Ald. Rebecca Kemble, 18th District, and two others want to cut $150,000 of the $300,000 for violence-prevention peer-support contracts and direct the remaining $150,000 to case management contracts and increase the number of hours for direct peer support.

With dollars so tight, some amendments rely on Kemble’s $150,000 cut to pay for other things.

Bidar-Sielaff and seven others would add $57,000 to fund full-year contracts for community building and engagement with Centro-Hispano and the Lussier Community Education Center. The Finance Committee had approved spending for a half-year of activities. The proposed amendment would raise funding for all community building and engagement contracts from $107,000 in Soglin’s budget to $221,000, a 107 percent increase.

Ald. Marsha Rummel, 6th District, and two others would use $50,000 from Kemble’s proposed decrease and reduce the Information Technology budget by $50,000 — effectively freezing a citywide public information officer position for all of 2019 — to deliver $100,000 to hire a consultant to do a comprehensive audit of the Human Resources Department.

Independent of Kemble’s proposal, Ald. Barbara Harrington-McKinney, 1st District, would transfer $250,000 from peer support/violence prevention to increase funding for neighborhood centers. Soglin had proposed $997,444 in neighborhood-center support, a 13 percent increase from 2018, and Harrington-McKinney’s amendment would boost funding to $1.25 million, a 41 percent rise from last year.

In early September, Soglin offered a $336.6 million capital budget that offered modest funding for new construction and put an emphasis on planning.

The Finance Committee made a series of changes, including money for the pilot police body-camera program, pushing the capital budget to $341.6 million.

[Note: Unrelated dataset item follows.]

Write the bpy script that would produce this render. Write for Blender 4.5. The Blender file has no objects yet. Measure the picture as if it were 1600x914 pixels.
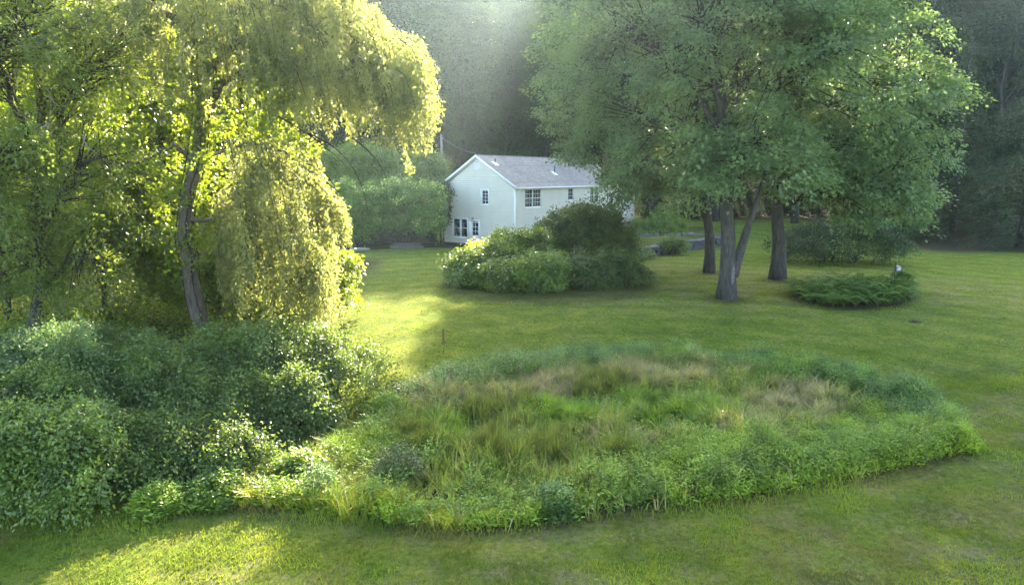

The committee’s changes increased borrowing from Soglin’s initial $177.5 million to $180 million.

On Oct. 3, the mayor proposed a $332 million operating budget that he said puts a continued focus on upward economic mobility and safety.

The Finance Committee added more money for the homeless and human services and made modest changes to the Police and Fire departments, keeping spending at about $332 million.

Under the Finance Committee amendments, city taxes would increase about $73, or about 2.9 percent, to $2,583, for the average value home, now valued at $284,868.

The council’s coming deliberations could run from Tuesday through Thursday.